#### Information supplied:
────────────────────────────────────────

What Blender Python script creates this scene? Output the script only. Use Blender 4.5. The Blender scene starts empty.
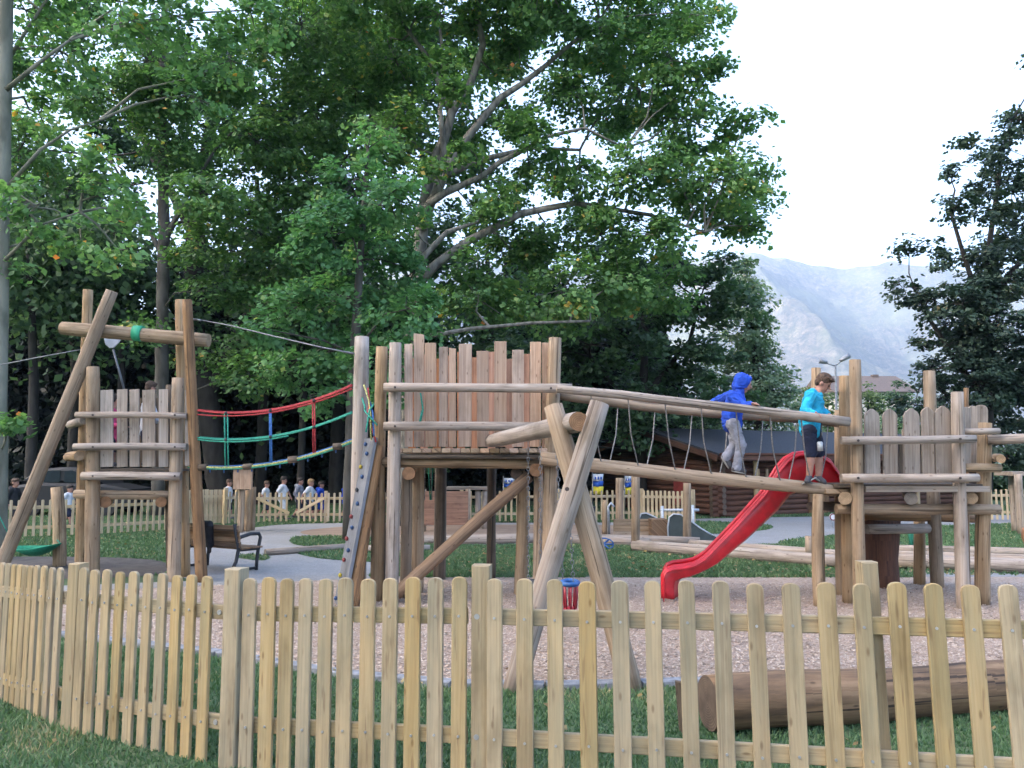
import bpy, math, random
import numpy as np
from mathutils import Vector, Matrix, noise
random.seed(7); rng = np.random.default_rng(7)
R = math.radians
scene = bpy.context.scene
COL = scene.collection
FOC = 803.0; HC = 1.6; PITCH = math.atan(78/803)
SP, CP = math.sin(PITCH), math.cos(PITCH)
def P(px, py, Y):
    u = (px-512)/FOC; v = (384-py)/FOC
    s = Y/(CP - v*SP)
    return Vector((u*s, Y, HC+(SP+v*CP)*s))
def G(px, py, z=0.0):
    u = (px-512)/FOC; v = (384-py)/FOC
    s = (z-HC)/(SP+v*CP)
    return Vector((u*s, (CP-v*SP)*s, z))
def WID(px, Y): return px/FOC*Y
# ------------------------------------------------------------------ materials
MATS = {}; WK = .77
LK = {'leaf_plane': 2.0, 'leaf_maple': 2.1, 'leaf_left': 2.0, 'leaf_mid': 1.95, 'leaf_olive': 2.3, 'leaf_right': 1.3, 'leaf_far': .9, 'grass_blade': 1.5, 'chips': .85, 'fallen': .6}
def newmat(name):
    m = bpy.data.materials.new(name); m.use_nodes = True
    nt = m.node_tree; nt.nodes.clear(); MATS[name] = m
    out = nt.nodes.new('ShaderNodeOutputMaterial')
    b = nt.nodes.new('ShaderNodeBsdfPrincipled')
    nt.links.new(b.outputs[0], out.inputs[0])
    return m, nt, b, out
def N(nt, typ, **kw):
    n = nt.nodes.new(typ)
    for k, v in kw.items():
        if k.startswith('i_'):
            n.inputs[k[2:].replace('_', ' ')].default_value = v
        else: setattr(n, k, v)
    return n
def ramp(nt, fac, stops):
    r = nt.nodes.new('ShaderNodeValToRGB'); cr = r.color_ramp
    while len(cr.elements) < len(stops): cr.elements.new(0.5)
    for e, (p, c) in zip(cr.elements, stops):
        e.position = p; e.color = (*c, 1) if len(c) == 3 else c
    nt.links.new(fac, r.inputs[0]); return r.outputs[0]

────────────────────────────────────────

#### What is required:
Omit every picture, then repeat the remaining data exactly as it appears above.

#### Exercise result:
What Blender Python script creates this scene? Output the script only. Use Blender 4.5. The Blender scene starts empty.
import bpy, math, random
import numpy as np
from mathutils import Vector, Matrix, noise
random.seed(7); rng = np.random.default_rng(7)
R = math.radians
scene = bpy.context.scene
COL = scene.collection
FOC = 803.0; HC = 1.6; PITCH = math.atan(78/803)
SP, CP = math.sin(PITCH), math.cos(PITCH)
def P(px, py, Y):
    u = (px-512)/FOC; v = (384-py)/FOC
    s = Y/(CP - v*SP)
    return Vector((u*s, Y, HC+(SP+v*CP)*s))
def G(px, py, z=0.0):
    u = (px-512)/FOC; v = (384-py)/FOC
    s = (z-HC)/(SP+v*CP)
    return Vector((u*s, (CP-v*SP)*s, z))
def WID(px, Y): return px/FOC*Y
# ------------------------------------------------------------------ materials
MATS = {}; WK = .77
LK = {'leaf_plane': 2.0, 'leaf_maple': 2.1, 'leaf_left': 2.0, 'leaf_mid': 1.95, 'leaf_olive': 2.3, 'leaf_right': 1.3, 'leaf_far': .9, 'grass_blade': 1.5, 'chips': .85, 'fallen': .6}
def newmat(name):
    m = bpy.data.materials.new(name); m.use_nodes = True
    nt = m.node_tree; nt.nodes.clear(); MATS[name] = m
    out = nt.nodes.new('ShaderNodeOutputMaterial')
    b = nt.nodes.new('ShaderNodeBsdfPrincipled')
    nt.links.new(b.outputs[0], out.inputs[0])
    return m, nt, b, out
def N(nt, typ, **kw):
    n = nt.nodes.new(typ)
    for k, v in kw.items():
        if k.startswith('i_'):
            n.inputs[k[2:].replace('_', ' ')].default_value = v
        else: setattr(n, k, v)
    return n
def ramp(nt, fac, stops):
    r = nt.nodes.new('ShaderNodeValToRGB'); cr = r.color_ramp
    while len(cr.elements) < len(stops): cr.elements.new(0.5)
    for e, (p, c) in zip(cr.elements, stops):
        e.position = p; e.color = (*c, 1) if len(c) == 3 else c
    nt.links.new(fac, r.inputs[0]); return r.outputs[0]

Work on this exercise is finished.